As for the work—and I’ll make apologies up front here to all those I missed; the programming was generally dual-track and I’ve let my bilocation lessons lapse—I took away much from Yuta Imazeki’s (University College Dublin) look at Irish radio and At Swim-Two-Birds, with the headings and the jumble of subjects and layers of narrative exemplary of how early broadcasts would have been received. Scott Eric Hamilton (University College Dublin) provided a cross-section of O’Nolan’s use of zombies, from a few direct mentions in his letters and Cruiskeen Lawn columns, to the uneasy dead in several of the short stories, to the ‘bogus corpses’ raised up by de Selby in The Dalkey Archive. Dieter Fuchs (University of Vienna) started from the mechanism of the bicycle in The Third Policeman, and worked outwards kinetically, as it were, to arrive at the figures of the lemniscate and the Möbius loop for the workings of that curious novel; James Alexander Fraser (Maynooth University) followed with information on how bicycling could have been a ‘treasonous’ activity, as the riding of English-manufactured machines (as they mostly were at the time) could cause the transfer via atomic theory of particles of Englishness into one’s own Irish frame.

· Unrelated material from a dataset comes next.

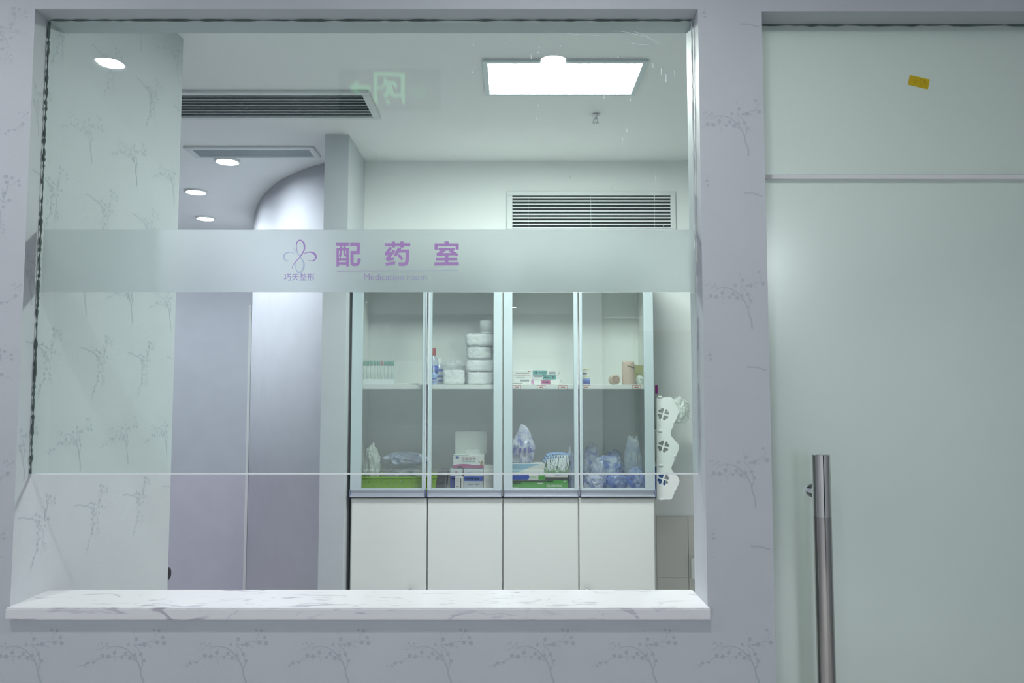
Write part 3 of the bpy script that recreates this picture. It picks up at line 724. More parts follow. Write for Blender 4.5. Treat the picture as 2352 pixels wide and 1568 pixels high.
# ------------------------------------------------------------------ cabinets
X0, X1 = PX(807, 900, YC), PX(1503, 900, YC)
DWID = (X1 - X0) / 4
ZUB = PZ(1150, 1141, YC)                      # underside of the glazed units
ZUT = PZ(1150, 598, YC) + .02                 # their top
YBK = YB - .002
TH = .018
ZSH_T = PZ(1200, 883, YC + .03)               # shelf top
ZFL = ZUB + TH + .002
edges = [(806, 832, 970, 980), (982, 992, 1133, 1154), (1156, 1177, 1318, 1328.5), (1330.5, 1338, 1480, 1503)]
ZG0, ZG1 = PZ(1150, 1122, YC), ZUT - .035
for ui in range(2):
    xa = X0 + ui * 2 * DWID; xb = xa + 2 * DWID
    lb = ('glazed wall cabinet with green basket and white wrapped packs, left pair of doors' if ui == 0 else 'glazed wall cabinet with mask boxes and blue bags, right pair of doors')
    cb = thing('wall_cabinet', lb, 'cabinet', ((xa + xb) / 2, YBK, ZUB), 0, 'glazed wall cabinets')
    def part(name, x0, x1, y0, y1, z0, z1, m, parent=cb, r_=.001):
        return rel(MB().rbox(x0, x1, y0, y1, z0, z1, r_, 1), cb).build(name, m, parent)
    yf = YC + .022
    part('side_panel', xa + .0005, xa + TH, yf, YBK, ZUB, ZUT, LAMINATE); part('side_panel', xb - TH, xb - .0005, yf, YBK, ZUB, ZUT, LAMINATE)
    part('bottom_panel', xa + TH, xb - TH, yf, YBK, ZUB, ZUB + TH, LAMINATE); part('top_panel', xa + TH, xb - TH, yf, YBK, ZUT - TH, ZUT, LAMINATE)
    part('back_panel', xa + TH, xb - TH, YBK - .006, YBK, ZUB + TH, ZUT - TH, LAMINATE)
    sh = part('shelf', xa + TH + .0005, xb - TH - .0005, yf + .008, YBK - .0065, ZSH_T - .02, ZSH_T, LAMINATE)
    if ui == 1:
        for u, w in ((1187, 20), (1243, 20), (1293, 20), (1346, 20), (1462, 20)):
            q = P(u, 893, yf + .008); x, z = q[0], ZSH_T - .0185; w2 = w * YC / F / 2
            lab = rel(MB().rbox(x - w2, x + w2, yf + .0068, yf + .0078, z, z + .0165, .0004, 1), cb).build('shelf_label', mat('label_white', srgb(238, 238, 234), .5), sh)
            fr = MB()
            for q4 in ((x - w2, x - w2 + .002, z, z + .0165), (x + w2 - .002, x + w2, z, z + .0165), (x - w2, x + w2, z + .0145, z + .0165)):
                fr.box(q4[0], q4[1], yf + .0062, yf + .0067, q4[2], q4[3])
            fr.box(x - w2 * .5, x + w2 * .5, yf + .0063, yf + .0067, z + .005, z + .009)
            rel(fr, cb).build('label_print', mat('label_red', srgb(190, 96, 78), .5), sh)
    for di in range(2):
        e = edges[ui * 2 + di]
        dx0, g0, g1, dx1 = [PX(u, 900, YC) for u in e]
        # door stiles and rails make one frame, glass sits in it
        fr = MB(); zt = ZUT; z0_ = PZ(1150, 1125, YC)
        fr.rbox(dx0 + .0012, g0, YC, YC + .02, z0_, zt, .002); fr.rbox(g1, dx1 - .0012, YC, YC + .02, z0_, zt, .002)
        fr.rbox(g0, g1, YC, YC + .02, ZG1, zt, .002); fr.rbox(g0, g1, YC + .002, YC + .02, z0_, ZG0 + .0015, .001)
        door = rel(fr, cb).build('door', ALU, cb); door['label'] = 'glazed aluminium framed door'
        gl = rel(MB().box(g0 - .002, g1 + .002, YC + .009, YC + .013, ZG0, ZG1 + .002), cb).build('glass_pane', CGLASS, door)
        ln = MB()
        for xx in ((dx0 + .004) if di else (dx1 - .004), ):
            ln.rbox(xx - .0022, xx + .0022, YC - .003, YC + .001, z0_, zt, .0008)
        rel(ln, cb).build('edge_bead', mat('bead_silver', srgb(232, 236, 244), .25, .4), door)
        # extruded handle rail along the foot of the door: a shallow channel between two lips
        zr0, zr1 = PZ(1150, 1141, YC), PZ(1150, 1123.5, YC); rw0, rw1 = dx0 + .0015, dx1 - .0015
        prof = [(YC + .018, zr0), (YC - .012, zr0), (YC - .012, zr0 + .006), (YC - .003, zr0 + .009), (YC - .001, zr0 + .018), (YC - .003, zr1 - .006), (YC - .012, zr1 - .003), (YC - .012, zr1), (YC + .018, zr1)]
        rm = MB(); k0 = len(prof)
        rm.v = [(rw0 + .004, y, z) for y, z in prof] + [(rw1 - .004, y, z) for y, z in prof]
        rm.f = [(k, (k + 1) % k0, k0 + (k + 1) % k0, k0 + k) for k in range(k0)] + [tuple(range(k0)), tuple(range(k0, 2 * k0))]
        rel(rm, cb).build('handle_rail', ALU2, door)
        for xx in (rw0, rw1 - .004):
            rel(MB().rbox(xx, xx + .004, YC - .013, YC + .018, zr0 - .0005, zr1 + .0005, .001, 1), cb).build('end_cap', CAPBLUE, door)
    # base cabinet below
    lb = ('plain white base cabinet beside the pillar' if ui == 0 else 'plain white base cabinet nearest the white plastic rack')
    bc = thing('base_cabinet', lb, 'cabinet', ((xa + xb) / 2, YBK, 0), 0, 'white base cabinets')
    ztop = PZ(1150, 1143.5, YC)
    def bpart(name, x0, x1, y0, y1, z0, z1, m, parent=bc, r_=.001):
        return rel(MB().rbox(x0, x1, y0, y1, z0, z1, r_, 2), bc).build(name, m, parent)
    bpart('carcass', xa + .0005, xb - .0005, yf, YBK, .08, ztop - .003, LAMDARK if False else LAMINATE)
    bpart('plinth', xa + .0005, xb - .0005, yf + .04, YBK, .0005, .08, VENTGREY)
    for di in range(2):
        e = edges[ui * 2 + di]; dx0, dx1 = PX(e[0], 1250, YC) - .0005, PX(e[3], 1250, YC) + (.0025 if (ui == 1 and di == 1) else .0005)
        door = bpart('door', dx0 + .0012, dx1 - .0012, YC, yf - .001, .085, ztop, LAMINATE, r_=.003)
        bpart('edge_band', dx0 + .002, dx1 - .002, YC - .0012, YC + .001, ztop - .007, ztop - .0055, mat('band_tan', srgb(198, 196, 176), .5), door, .0003)
        kx = dx1 - .067 if di == 0 else dx0 + .033
        kz = PZ(1347, 1351.5, YC) - (.0 if (ui, di) in ((0, 0), (1, 1)) else .03)
        kb = MB().lathe([(.0001, 0), (.006, 0), (.005, .008), (.011, .013), (.0125, .019), (.009, .024), (.0001, .026)], n=18)
        kb.v = [(x, -z, y) for x, y, z in kb.v]
        kb.v = [(x + kx, y + YC - .0005, z + kz - .008) for x, y, z in kb.v]
        rel(kb, bc).build('knob', CHROME, door, smooth=True)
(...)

About O’Nolan’s life, there were entire panels on his career as a newspaperman, his complicated relations with the Irish language, and the discovery of new archives outside the familiar repositories. Elliott Mills (Trinity College Dublin) dug into the writer’s civil service, considering how the impersonation of various official registers might have paid dividends in his fiction and newspaper writing. And James Bacon (Independent Scholar) took everyone on a tour of all things connecting Brian O’Nolan to the railway system, all while wearing (with permission) his own train driver’s uniform. And there was much about his afterlife as well, from the creative works using O’Brien as a jumping off point—in particular the the brain-bending Flanntasmagoria! multimedia art installation assembled by David, Edward, and Joanna O’Kane that took over the inside of Boston College Ireland—to the considerable scholarship on the translation of his works. A keynote by Erika Mihálysca (Babeș-Bolyai University) and several other panels besides focused on his rendering into other languages, while Yaeli Greenblatt (University of Jerusalem) looked at his rendering into other media, particularly the 2012 graphic novel and 2018 animated film versions of The Poor Mouth. (The screening of the latter proved to be another of the many highlights of the event.)

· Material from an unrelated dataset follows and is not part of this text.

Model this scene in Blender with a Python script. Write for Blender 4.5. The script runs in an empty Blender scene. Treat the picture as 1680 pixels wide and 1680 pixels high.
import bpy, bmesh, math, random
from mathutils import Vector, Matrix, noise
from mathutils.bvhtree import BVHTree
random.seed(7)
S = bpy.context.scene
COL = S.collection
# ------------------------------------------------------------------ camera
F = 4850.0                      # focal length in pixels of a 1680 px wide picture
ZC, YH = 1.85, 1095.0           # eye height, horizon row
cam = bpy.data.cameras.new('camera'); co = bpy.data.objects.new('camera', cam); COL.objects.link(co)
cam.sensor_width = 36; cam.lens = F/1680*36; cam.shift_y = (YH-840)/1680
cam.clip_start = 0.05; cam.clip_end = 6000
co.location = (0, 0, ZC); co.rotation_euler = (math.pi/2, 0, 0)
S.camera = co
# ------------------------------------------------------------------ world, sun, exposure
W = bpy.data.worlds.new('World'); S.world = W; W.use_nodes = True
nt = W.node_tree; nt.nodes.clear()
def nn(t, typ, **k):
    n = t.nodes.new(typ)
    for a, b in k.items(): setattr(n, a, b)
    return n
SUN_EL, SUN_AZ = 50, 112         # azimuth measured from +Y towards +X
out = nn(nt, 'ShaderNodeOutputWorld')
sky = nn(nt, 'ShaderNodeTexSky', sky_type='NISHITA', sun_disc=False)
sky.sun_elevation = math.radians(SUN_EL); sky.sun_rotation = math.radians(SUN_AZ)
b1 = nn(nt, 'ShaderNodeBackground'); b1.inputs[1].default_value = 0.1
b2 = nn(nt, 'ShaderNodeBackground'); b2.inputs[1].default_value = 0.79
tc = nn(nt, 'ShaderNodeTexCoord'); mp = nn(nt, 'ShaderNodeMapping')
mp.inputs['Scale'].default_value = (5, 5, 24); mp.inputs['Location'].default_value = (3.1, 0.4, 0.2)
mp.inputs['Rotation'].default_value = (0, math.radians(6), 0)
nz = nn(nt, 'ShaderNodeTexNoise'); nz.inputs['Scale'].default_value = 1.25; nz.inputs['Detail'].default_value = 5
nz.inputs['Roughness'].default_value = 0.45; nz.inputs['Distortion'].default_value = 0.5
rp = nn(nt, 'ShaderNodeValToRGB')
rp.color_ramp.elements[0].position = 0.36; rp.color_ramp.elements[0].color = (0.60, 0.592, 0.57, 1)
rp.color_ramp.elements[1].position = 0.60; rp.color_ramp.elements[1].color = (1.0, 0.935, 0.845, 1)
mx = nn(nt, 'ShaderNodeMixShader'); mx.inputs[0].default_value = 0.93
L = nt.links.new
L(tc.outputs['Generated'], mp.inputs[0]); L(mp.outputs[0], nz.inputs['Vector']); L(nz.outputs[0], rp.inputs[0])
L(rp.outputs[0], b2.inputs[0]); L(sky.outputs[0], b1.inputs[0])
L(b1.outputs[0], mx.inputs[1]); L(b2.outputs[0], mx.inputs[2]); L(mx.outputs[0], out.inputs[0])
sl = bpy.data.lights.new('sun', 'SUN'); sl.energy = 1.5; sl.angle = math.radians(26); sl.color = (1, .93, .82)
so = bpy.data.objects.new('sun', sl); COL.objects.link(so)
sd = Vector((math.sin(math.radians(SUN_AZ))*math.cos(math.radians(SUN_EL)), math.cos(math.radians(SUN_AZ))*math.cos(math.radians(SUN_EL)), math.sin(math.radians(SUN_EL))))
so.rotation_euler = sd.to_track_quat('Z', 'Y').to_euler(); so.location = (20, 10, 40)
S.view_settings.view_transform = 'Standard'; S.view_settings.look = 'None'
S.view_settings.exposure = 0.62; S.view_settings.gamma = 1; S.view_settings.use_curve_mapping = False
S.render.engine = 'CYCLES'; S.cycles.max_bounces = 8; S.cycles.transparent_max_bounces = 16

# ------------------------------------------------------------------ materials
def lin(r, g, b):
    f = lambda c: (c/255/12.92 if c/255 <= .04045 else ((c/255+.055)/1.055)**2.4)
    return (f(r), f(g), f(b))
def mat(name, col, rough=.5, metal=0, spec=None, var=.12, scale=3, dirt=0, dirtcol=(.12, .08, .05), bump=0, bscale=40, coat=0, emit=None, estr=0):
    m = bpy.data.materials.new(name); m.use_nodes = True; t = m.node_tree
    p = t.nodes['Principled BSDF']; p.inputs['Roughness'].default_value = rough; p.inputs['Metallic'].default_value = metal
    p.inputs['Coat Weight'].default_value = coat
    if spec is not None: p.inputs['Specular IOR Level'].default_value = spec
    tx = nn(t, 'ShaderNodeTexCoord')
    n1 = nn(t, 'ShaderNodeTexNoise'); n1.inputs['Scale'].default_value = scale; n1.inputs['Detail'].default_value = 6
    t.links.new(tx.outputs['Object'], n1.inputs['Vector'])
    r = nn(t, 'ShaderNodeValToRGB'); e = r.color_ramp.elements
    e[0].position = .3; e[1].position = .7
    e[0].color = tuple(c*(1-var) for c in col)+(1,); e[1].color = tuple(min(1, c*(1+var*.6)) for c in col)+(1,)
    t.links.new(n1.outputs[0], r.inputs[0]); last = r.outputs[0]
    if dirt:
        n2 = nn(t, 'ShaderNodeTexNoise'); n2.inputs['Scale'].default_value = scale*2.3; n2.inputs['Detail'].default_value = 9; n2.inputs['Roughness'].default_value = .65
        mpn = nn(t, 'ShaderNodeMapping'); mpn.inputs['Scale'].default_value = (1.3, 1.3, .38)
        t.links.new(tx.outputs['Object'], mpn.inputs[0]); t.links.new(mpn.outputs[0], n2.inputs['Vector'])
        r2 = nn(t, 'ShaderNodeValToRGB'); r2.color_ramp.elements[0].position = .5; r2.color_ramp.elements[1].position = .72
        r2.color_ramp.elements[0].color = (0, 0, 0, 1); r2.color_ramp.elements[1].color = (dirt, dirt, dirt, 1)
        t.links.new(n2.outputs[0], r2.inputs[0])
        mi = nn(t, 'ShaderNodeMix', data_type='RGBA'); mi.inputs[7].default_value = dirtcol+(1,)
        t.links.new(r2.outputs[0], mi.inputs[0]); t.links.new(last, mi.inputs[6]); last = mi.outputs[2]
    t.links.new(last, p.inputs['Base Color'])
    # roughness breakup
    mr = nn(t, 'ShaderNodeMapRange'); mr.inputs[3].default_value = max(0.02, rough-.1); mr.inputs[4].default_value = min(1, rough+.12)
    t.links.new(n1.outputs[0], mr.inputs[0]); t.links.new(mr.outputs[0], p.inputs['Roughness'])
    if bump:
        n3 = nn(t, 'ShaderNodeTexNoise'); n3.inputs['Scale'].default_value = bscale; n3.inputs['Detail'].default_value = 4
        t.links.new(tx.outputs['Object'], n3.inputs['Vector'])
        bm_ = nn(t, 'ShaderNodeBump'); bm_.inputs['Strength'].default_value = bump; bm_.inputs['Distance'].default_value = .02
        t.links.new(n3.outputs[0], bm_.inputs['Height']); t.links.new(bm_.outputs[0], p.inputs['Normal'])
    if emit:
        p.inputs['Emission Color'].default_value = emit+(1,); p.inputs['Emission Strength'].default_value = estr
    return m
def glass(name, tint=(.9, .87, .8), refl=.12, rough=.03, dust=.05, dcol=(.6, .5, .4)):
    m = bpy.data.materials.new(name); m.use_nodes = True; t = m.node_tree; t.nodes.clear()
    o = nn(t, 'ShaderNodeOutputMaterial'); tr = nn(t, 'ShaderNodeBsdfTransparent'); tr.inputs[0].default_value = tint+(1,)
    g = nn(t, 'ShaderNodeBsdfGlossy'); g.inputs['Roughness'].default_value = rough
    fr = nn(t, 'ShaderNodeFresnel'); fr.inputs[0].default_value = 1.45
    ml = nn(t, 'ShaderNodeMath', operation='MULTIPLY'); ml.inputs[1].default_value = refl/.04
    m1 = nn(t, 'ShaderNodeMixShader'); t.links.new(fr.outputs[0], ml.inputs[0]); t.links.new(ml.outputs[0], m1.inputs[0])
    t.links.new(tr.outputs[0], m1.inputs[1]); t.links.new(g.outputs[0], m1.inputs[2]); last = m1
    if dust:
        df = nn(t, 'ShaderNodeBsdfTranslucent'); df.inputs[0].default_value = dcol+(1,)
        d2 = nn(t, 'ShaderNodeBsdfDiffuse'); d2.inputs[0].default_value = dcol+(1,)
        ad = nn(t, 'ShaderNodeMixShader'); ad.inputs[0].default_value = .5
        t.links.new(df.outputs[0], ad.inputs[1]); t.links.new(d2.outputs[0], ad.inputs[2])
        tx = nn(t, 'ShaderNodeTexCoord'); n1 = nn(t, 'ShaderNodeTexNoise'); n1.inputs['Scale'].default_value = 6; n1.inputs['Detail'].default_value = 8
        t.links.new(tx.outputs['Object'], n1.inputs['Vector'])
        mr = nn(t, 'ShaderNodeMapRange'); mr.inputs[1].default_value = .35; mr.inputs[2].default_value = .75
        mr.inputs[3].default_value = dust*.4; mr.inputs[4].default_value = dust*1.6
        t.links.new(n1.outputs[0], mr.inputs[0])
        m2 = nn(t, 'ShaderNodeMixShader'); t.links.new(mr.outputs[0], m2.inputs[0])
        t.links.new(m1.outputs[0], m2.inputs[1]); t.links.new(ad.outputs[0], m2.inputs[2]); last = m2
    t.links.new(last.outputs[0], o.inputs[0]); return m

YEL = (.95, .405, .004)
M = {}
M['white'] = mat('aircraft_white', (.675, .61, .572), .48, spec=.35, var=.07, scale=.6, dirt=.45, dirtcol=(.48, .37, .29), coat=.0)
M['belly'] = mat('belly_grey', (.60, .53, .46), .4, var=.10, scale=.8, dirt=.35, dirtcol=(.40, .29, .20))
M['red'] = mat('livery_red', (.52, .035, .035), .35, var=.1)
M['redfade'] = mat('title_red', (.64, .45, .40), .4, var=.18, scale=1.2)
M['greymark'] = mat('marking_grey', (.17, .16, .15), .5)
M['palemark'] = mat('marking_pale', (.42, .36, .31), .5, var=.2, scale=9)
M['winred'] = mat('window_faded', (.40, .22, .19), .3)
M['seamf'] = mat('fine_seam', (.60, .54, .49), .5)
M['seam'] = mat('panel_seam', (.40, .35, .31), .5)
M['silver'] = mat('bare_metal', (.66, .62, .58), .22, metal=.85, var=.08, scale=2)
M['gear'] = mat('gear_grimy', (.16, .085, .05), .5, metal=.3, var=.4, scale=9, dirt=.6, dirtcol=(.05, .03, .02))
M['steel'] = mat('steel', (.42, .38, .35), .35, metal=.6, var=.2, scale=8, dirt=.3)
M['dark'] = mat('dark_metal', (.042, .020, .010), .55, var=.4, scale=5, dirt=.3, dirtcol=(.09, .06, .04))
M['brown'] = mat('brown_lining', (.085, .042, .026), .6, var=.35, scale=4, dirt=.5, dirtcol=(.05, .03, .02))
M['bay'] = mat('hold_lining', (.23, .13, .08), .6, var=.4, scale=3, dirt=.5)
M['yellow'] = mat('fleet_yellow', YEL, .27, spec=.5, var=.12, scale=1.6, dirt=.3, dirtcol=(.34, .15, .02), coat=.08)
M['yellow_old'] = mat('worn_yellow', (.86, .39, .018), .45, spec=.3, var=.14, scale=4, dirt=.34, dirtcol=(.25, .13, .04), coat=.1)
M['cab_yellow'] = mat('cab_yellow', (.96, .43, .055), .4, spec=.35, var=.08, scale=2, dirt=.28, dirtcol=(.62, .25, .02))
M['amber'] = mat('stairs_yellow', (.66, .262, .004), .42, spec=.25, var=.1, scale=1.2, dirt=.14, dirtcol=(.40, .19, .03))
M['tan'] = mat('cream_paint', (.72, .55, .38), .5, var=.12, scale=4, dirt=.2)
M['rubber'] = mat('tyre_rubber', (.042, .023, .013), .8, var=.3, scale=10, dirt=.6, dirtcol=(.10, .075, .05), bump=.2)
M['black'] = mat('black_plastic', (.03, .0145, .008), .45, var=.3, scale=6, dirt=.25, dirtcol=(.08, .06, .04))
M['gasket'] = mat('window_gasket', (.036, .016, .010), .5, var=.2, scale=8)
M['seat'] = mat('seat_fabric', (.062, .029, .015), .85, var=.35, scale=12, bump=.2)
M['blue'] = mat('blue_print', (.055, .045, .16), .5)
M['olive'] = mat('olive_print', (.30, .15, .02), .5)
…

But in many ways it was a conference in celebration of Maebh Long’s contributions to the field. Her plenary talk brought together the media theory and personal practice strands of the conference, placing both in conversation with the ongoing posthumanist turn in Flann studies. Noting that O’Nolan associated the typewriter primarily with the spontaneous generation of errors and puns, Long visited the contested sites of writing in At Swim-Two-Birds, finding it ultimately to be ‘literature about the cessation of literature’: an unwriting where modernism tips the hand on its own death drive, moving back away from new inscriptive technologies like the typewriter back towards the pen, and ultimately toward nothing at all. It was a pyrotechnic combination of theory and archival work, a model for keynotes. When you factor in also the number of speakers whose talks drew upon her edited version of The Collected Letters of Flann O’Brien, and it is evident why a panel of scholars once again recognized Long’s contributions to Flann O’Brien studies with the highest award the Society has to offer.
What’s most exciting, perhaps, is that Long is just one of a number of critics whose works are enabling scholarly investigations into O’Nolan at a depth and intensity unimaginable only a few years earlier. The conference launch reception on the first night at the famed Hodges Figgis bookstore confirmed the rude health of the endeavour: not only was the house packed, but it also saw the announcement of two further O’Brien conferences in 2021 and 2023: the Flanneurs—or is that Mylesians—or perhaps Flannoraks?—will march on. And if this event is any guide they will have in their numbers a host of culturally influential artists; this Dublin conference alone saw readings from Anne Enright and Patrick McCabe, and an interview with the sharply hilarious podcaster, rapper, and fabulist, Blindboy Boatclub.
It has never been a bad time to pick up the works of Brian O’Nolan. But it’s possible also that, 108 years on from his birth, there’s never been a better time to get started.